» TASK
Reproduce exactly the lines of the material beneath, from the line that contains "b.build('web', M['spray'], t)" to the line that contains "b.box(x0, x1, y", both included, and no other lines.
--- Start GIVEN MATERIAL ---
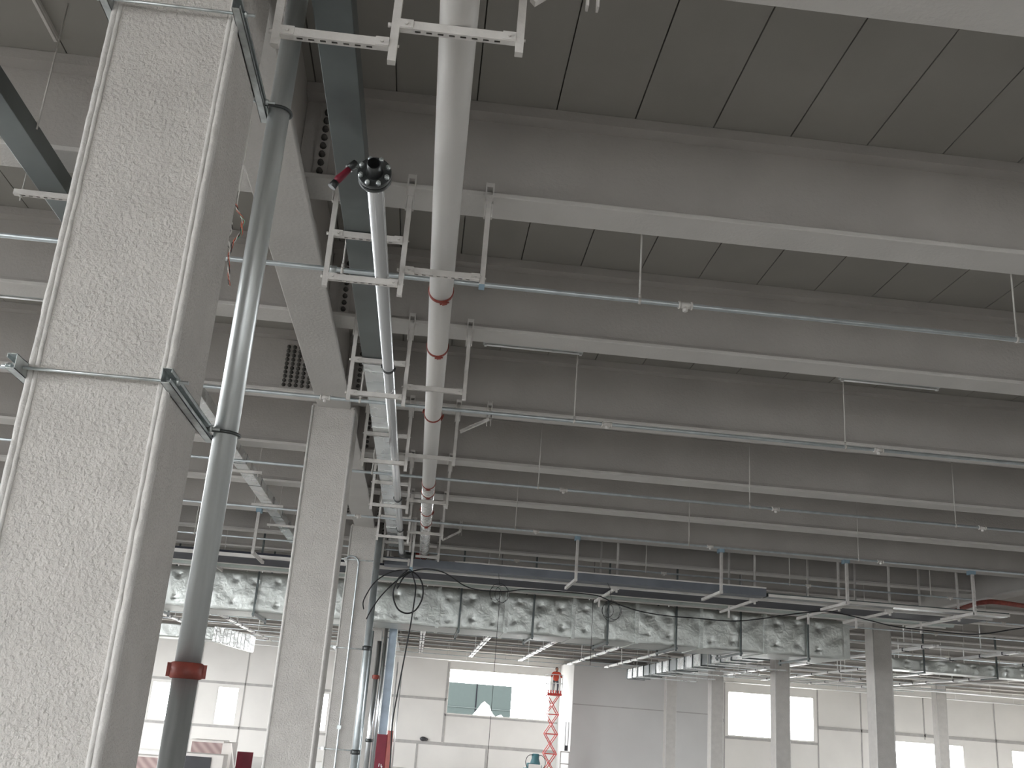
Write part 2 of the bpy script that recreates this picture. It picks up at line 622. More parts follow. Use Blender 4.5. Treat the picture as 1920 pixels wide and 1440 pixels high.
def deck_over(y):
    return FZ + 0.01 if any(abs(y - q) < FW + 0.02 for q in JY) else DECK


def splice(x, y, cols, rows, dx, t, top=5.0):
    b = MB()
    x1 = x + dx * (cols - 1)
    lo, hi = min(x, x1) - 0.06, max(x, x1) + 0.06
    b.box(lo, hi, y - 0.075, y - 0.045, 4.27, top)
    dz = (top - 0.1 - 4.33) / (rows - 1)
    for c in range(cols):
        for r in range(rows):
            p = Vector((x + dx * c, y - 0.075, 4.33 + r * dz))
            b.mat(1).tube([p, p + Vector((0, -0.035, 0)), p + Vector((0, -0.055, 0))], [0.03, 0.022, 0.006], 8)
            b.mat(0)
    b.build('splice_plate', [M['spray'], M['bolt_dark']], t)


def joist(j, i, label, group):
    y = JY[j]
    x0 = BEAMX[i] + 0.065 if i >= 0 else XL + 0.01
    x1 = BEAMX[i + 1] - 0.065 if i + 1 < len(BEAMX) else XR - 0.01
    t = thing('joist_beam', (x0, y, FZ), label, 'beam', group)
    b = MB()
    pr = [(-FW, 0), (FW, 0), (FW, 0.045), (0.085, 0.055), (-0.085, 0.055), (-FW, 0.045)]
    b.prism_x([(y + a, FZ + c) for a, c in pr], x0, x1)
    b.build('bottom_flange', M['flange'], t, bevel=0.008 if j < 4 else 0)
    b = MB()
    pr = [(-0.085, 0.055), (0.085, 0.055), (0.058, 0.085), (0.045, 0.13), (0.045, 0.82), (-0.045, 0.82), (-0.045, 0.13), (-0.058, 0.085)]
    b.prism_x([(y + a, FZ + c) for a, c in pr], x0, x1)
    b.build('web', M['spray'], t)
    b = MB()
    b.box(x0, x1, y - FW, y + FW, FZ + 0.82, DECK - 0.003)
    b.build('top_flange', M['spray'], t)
    if j < 8:
        if i == 1:
            splice(x0 + 0.19, y, 1, 8, 0.07, t)
        if i == 0:
            if j % 3 == 0:
                splice(x1 - 0.30, y, 6, 10, -0.085, t, 5.0)
            else:
                splice(x1 - 0.19, y, 2, 8, -0.07, t)
    return t


for j in range(21):
    joist(j, 1, 'pale sprayed joist above the white pipe, %s from the camera' % ORD[j], 'joist beams over the white pipe bay')
    joist(j, 0, 'pale sprayed joist in the bay behind the huge column, %s from the camera' % ORD[j], 'joist beams over the bay behind the huge column')
for j in range(8, 21):
    joist(j, 2, 'thin distant joist beyond the red pipe beam, %s of that bay' % ORD[j - 8], 'joist beams beyond the red pipe beam')
for j in range(14, 21):
    joist(j, 3, 'thin distant joist by the low far windows, %s of that bay' % ORD[j - 14], 'joist beams by the low far windows')

# ------------------------------------------------------------------ strut hangers under the joists
PX = (-1.045, -0.442, 0.214)        # the three posts of a hanger
PBOT = (3.22, 3.20, 3.34)
ZU, ZL, ZR = 3.69, 3.305, 3.43      # upper bar, lower bar, bar of the white pipe


def hanger(label):
    y = JY[1] - 0.225
    t = thing('pipe_hanger', (PX[0], y, 3.2), label, 'pipe hanger', 'white strut hangers under the joists')
    for k, px in enumerate(PX):
        b = MB()
        b.slotted((px, y, PBOT[k]), (px, y, 4.10), 0.042, 0.042, (1 if k == 0 else -1, 0, 0), slot=(0.03, 0.012))
        b.build('post', M['strut'], t)
        b = MB()                                   # clamp hooked over the edge of the joist flange
        for sx in (-1, 1):
            b.box(px + sx * 0.030 - 0.006, px + sx * 0.030 + 0.006, y - 0.024, y + 0.022, 3.98, 4.30)
        b.box(px - 0.036, px + 0.036, y - 0.022, y + 0.10, 4.262, 4.30)
        b.box(px - 0.036, px + 0.036, y - 0.024, y - 0.018, 4.10, 4.155)
        b.box(px - 0.036, px + 0.036, y - 0.022, y + 0.10, 4.155, 4.19)
        b.build('clamp', M['strut'], t)
    for xa, xb, z in ((PX[0], PX[1], ZU), (PX[0], PX[1], ZL), (PX[1], PX[2], ZR)):
        b = MB()
        b.slotted((xa + 0.022, y - 0.002, z), (xb - 0.022, y - 0.002, z), 0.042, 0.05, (0, 0, -1), slot=(0.03, 0.014))
        for xe, sg in ((xa + 0.022, 1), (xb - 0.022, -1)):
            b.box(min(xe, xe + sg * 0.07), max(xe, xe + sg * 0.07), y - 0.029, y - 0.023, z - 0.022, z + 0.028)
            b.tube([(xe + sg * 0.035, y - 0.028, z), (xe + sg * 0.035, y - 0.04, z)], 0.010, 6)
        b.build('crossbar', M['strut'], t)
    for k, px in enumerate(PX):
        for z in ([ZU, ZL] if k < 2 else []) + ([ZR] if k else []):
            b = MB()
            b.tube([(px - 0.03, y, z), (px + 0.03, y, z)], 0.008, 6)
            b.tube([(px - 0.04, y, z), (px - 0.02, y, z)], 0.014, 6)
            b.build('bolt', M['strut'], t)
    return t


h0 = hanger('white slotted strut hanger under the second joist, holding the flanged pipe start')
HL = {0: 'white slotted strut hanger crossing the picture edge ahead of the flanged pipe', 2: 'white slotted strut hanger under the third joist',
      3: 'white slotted strut hanger under the fourth joist, beside a slanting brace'}
for j in [0] + list(range(2, 9)):
    copy_tree(h0, (0, 3.1 * (j - 1), 0), HL.get(j, 'white slotted strut hanger under the %s joist' % ORD[j]))
hanger_y = [JY[j] - 0.225 for j in range(9)]

for j, (xa, za) in {0: (0.59, 4.0), 3: (0.655, 4.10), 6: (0.655, 4.12)}.items():       # slanting braces with their clamp
    y = JY[j] - 0.225
    t = thing('brace', (PX[2], y, 3.75), 'slotted slanting brace from a hanger post to the %s joist' % ORD[j], 'brace', 'slanting hanger braces')
    b = MB()
    b.slotted((PX[2] + 0.05, y - 0.03, 3.83 if j else 3.66), (xa, y - 0.03, za - 0.05), 0.042, 0.042, (0, -1, 0), slot=(0.03, 0.014))
    b.build('bar', M['strut'], t)
    b = MB()
    for sx in (-1, 1):
        b.box(xa + sx * 0.028 - 0.006, xa + sx * 0.028 + 0.006, y - 0.03, y + 0.02, za - (0.32 if j == 0 else 0.14), 4.32)
    b.box(xa - 0.034, xa + 0.034, y - 0.02, y + 0.10, 4.262, 4.30)
    b.box(xa - 0.034, xa + 0.034, y - 0.03, y - 0.02, za - 0.02, za + 0.04)
    b.build('clamp', M['strut'], t)

b = MB()
b.box(PX[2] - 0.023, PX[2] + 0.023, JY[1] - 0.248, JY[1] - 0.202, PBOT[2] - 0.003, PBOT[2] + 0.03)
b.build('painted_tip', M['blue_tape'], h0)

# ------------------------------------------------------------------ pipes on the hangers


def coupling(c, axis, r, wd, lug, m, t):
    """grooved coupling: a ring (part) whose two bolted lugs are its sub-parts"""
    c, ax = Vector(c), Vector(axis).normalized()
    b = MB()
    b.tube([c - ax * wd / 2, c - ax * wd * 0.42, c + ax * wd * 0.42, c + ax * wd / 2], [r, r * 1.14, r * 1.14, r], 20)
    ring = b.build('coupling', m, t)
    lg = Vector(lug).normalized()
    sd = ax.cross(lg)
    for s in (-1, 1):
        p = c + lg * s * r * 1.18
        b = MB()
        b.obox(p, ax * wd * 0.42, lg * r * 0.16, sd * r * 0.22)
        b.tube([p + lg * s * r * 0.05 - sd * r * 0.42, p + lg * s * r * 0.05 + sd * r * 0.42], r * 0.08, 6)
        b.build('coupling_lug', m, ring)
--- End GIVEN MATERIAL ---
» RESULT OF THIS EXERCISE
    b.build('web', M['spray'], t)
    b = MB()
    b.box(x0, x1, y - FW, y + FW, FZ + 0.82, DECK - 0.003)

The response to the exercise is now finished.